Set task: Your task is to print the material below exactly as presented.

Dataset excerpt:

* BEGIN *

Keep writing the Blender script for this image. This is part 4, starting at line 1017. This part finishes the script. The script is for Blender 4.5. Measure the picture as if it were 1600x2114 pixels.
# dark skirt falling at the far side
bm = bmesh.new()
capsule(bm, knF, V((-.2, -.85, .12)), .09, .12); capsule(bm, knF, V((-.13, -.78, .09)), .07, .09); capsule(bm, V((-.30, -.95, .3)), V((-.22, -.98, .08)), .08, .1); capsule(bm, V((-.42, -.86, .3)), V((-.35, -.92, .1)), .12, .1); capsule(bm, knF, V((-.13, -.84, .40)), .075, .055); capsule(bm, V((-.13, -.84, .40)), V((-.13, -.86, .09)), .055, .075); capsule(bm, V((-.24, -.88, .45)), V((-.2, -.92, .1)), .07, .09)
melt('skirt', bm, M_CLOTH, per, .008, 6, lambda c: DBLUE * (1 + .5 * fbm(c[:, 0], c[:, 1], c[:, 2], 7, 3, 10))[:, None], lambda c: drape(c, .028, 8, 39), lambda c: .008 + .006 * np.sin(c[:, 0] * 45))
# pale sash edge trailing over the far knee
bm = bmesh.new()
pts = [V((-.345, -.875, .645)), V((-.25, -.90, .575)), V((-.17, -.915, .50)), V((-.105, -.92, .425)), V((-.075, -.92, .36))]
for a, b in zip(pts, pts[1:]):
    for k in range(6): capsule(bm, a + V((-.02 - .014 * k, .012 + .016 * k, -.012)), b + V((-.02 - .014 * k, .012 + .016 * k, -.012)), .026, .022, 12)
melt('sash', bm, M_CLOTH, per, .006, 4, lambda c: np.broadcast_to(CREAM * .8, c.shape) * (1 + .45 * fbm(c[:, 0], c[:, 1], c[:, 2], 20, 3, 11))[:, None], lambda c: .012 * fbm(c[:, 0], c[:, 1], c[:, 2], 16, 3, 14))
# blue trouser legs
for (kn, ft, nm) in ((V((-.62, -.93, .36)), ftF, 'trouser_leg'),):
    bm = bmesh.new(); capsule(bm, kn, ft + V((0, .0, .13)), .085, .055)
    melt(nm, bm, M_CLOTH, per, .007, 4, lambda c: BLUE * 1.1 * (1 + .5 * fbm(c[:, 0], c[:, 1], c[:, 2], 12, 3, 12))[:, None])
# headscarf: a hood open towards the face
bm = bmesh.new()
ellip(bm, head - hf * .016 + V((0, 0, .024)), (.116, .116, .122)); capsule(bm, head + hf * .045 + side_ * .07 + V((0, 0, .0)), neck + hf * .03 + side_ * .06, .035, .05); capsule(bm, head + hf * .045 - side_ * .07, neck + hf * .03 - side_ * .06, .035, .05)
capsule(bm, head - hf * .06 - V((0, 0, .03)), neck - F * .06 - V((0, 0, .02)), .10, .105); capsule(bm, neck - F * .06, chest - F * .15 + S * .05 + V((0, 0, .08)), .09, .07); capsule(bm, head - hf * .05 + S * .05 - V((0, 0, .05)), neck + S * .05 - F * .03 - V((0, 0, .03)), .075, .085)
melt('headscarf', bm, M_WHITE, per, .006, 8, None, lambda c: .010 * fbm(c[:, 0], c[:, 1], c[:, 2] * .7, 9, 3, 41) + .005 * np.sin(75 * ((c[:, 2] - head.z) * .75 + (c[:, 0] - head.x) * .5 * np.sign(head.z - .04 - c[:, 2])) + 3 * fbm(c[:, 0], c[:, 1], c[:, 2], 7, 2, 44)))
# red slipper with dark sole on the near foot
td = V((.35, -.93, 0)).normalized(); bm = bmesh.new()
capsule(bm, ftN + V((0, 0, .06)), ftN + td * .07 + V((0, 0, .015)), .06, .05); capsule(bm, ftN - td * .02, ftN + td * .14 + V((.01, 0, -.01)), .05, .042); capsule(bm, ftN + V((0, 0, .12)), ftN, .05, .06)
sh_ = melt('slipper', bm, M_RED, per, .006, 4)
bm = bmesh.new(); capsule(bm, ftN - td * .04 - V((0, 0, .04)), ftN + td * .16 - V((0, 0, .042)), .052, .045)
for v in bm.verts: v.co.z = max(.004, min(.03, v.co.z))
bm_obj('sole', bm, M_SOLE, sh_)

* END *

The output:
Keep writing the Blender script for this image. This is part 4, starting at line 1017. This part finishes the script. The script is for Blender 4.5. Measure the picture as if it were 1600x2114 pixels.
# dark skirt falling at the far side
bm = bmesh.new()
capsule(bm, knF, V((-.2, -.85, .12)), .09, .12); capsule(bm, knF, V((-.13, -.78, .09)), .07, .09); capsule(bm, V((-.30, -.95, .3)), V((-.22, -.98, .08)), .08, .1); capsule(bm, V((-.42, -.86, .3)), V((-.35, -.92, .1)), .12, .1); capsule(bm, knF, V((-.13, -.84, .40)), .075, .055); capsule(bm, V((-.13, -.84, .40)), V((-.13, -.86, .09)), .055, .075); capsule(bm, V((-.24, -.88, .45)), V((-.2, -.92, .1)), .07, .09)
melt('skirt', bm, M_CLOTH, per, .008, 6, lambda c: DBLUE * (1 + .5 * fbm(c[:, 0], c[:, 1], c[:, 2], 7, 3, 10))[:, None], lambda c: drape(c, .028, 8, 39), lambda c: .008 + .006 * np.sin(c[:, 0] * 45))
# pale sash edge trailing over the far knee
bm = bmesh.new()
pts = [V((-.345, -.875, .645)), V((-.25, -.90, .575)), V((-.17, -.915, .50)), V((-.105, -.92, .425)), V((-.075, -.92, .36))]
for a, b in zip(pts, pts[1:]):
    for k in range(6): capsule(bm, a + V((-.02 - .014 * k, .012 + .016 * k, -.012)), b + V((-.02 - .014 * k, .012 + .016 * k, -.012)), .026, .022, 12)
melt('sash', bm, M_CLOTH, per, .006, 4, lambda c: np.broadcast_to(CREAM * .8, c.shape) * (1 + .45 * fbm(c[:, 0], c[:, 1], c[:, 2], 20, 3, 11))[:, None], lambda c: .012 * fbm(c[:, 0], c[:, 1], c[:, 2], 16, 3, 14))
# blue trouser legs
for (kn, ft, nm) in ((V((-.62, -.93, .36)), ftF, 'trouser_leg'),):
    bm = bmesh.new(); capsule(bm, kn, ft + V((0, .0, .13)), .085, .055)
    melt(nm, bm, M_CLOTH, per, .007, 4, lambda c: BLUE * 1.1 * (1 + .5 * fbm(c[:, 0], c[:, 1], c[:, 2], 12, 3, 12))[:, None])
# headscarf: a hood open towards the face
bm = bmesh.new()
ellip(bm, head - hf * .016 + V((0, 0, .024)), (.116, .116, .122)); capsule(bm, head + hf * .045 + side_ * .07 + V((0, 0, .0)), neck + hf * .03 + side_ * .06, .035, .05); capsule(bm, head + hf * .045 - side_ * .07, neck + hf * .03 - side_ * .06, .035, .05)
capsule(bm, head - hf * .06 - V((0, 0, .03)), neck - F * .06 - V((0, 0, .02)), .10, .105); capsule(bm, neck - F * .06, chest - F * .15 + S * .05 + V((0, 0, .08)), .09, .07); capsule(bm, head - hf * .05 + S * .05 - V((0, 0, .05)), neck + S * .05 - F * .03 - V((0, 0, .03)), .075, .085)
melt('headscarf', bm, M_WHITE, per, .006, 8, None, lambda c: .010 * fbm(c[:, 0], c[:, 1], c[:, 2] * .7, 9, 3, 41) + .005 * np.sin(75 * ((c[:, 2] - head.z) * .75 + (c[:, 0] - head.x) * .5 * np.sign(head.z - .04 - c[:, 2])) + 3 * fbm(c[:, 0], c[:, 1], c[:, 2], 7, 2, 44)))
# red slipper with dark sole on the near foot
td = V((.35, -.93, 0)).normalized(); bm = bmesh.new()
capsule(bm, ftN + V((0, 0, .06)), ftN + td * .07 + V((0, 0, .015)), .06, .05); capsule(bm, ftN - td * .02, ftN + td * .14 + V((.01, 0, -.01)), .05, .042); capsule(bm, ftN + V((0, 0, .12)), ftN, .05, .06)
sh_ = melt('slipper', bm, M_RED, per, .006, 4)
bm = bmesh.new(); capsule(bm, ftN - td * .04 - V((0, 0, .04)), ftN + td * .16 - V((0, 0, .042)), .052, .045)
for v in bm.verts: v.co.z = max(.004, min(.03, v.co.z))
bm_obj('sole', bm, M_SOLE, sh_)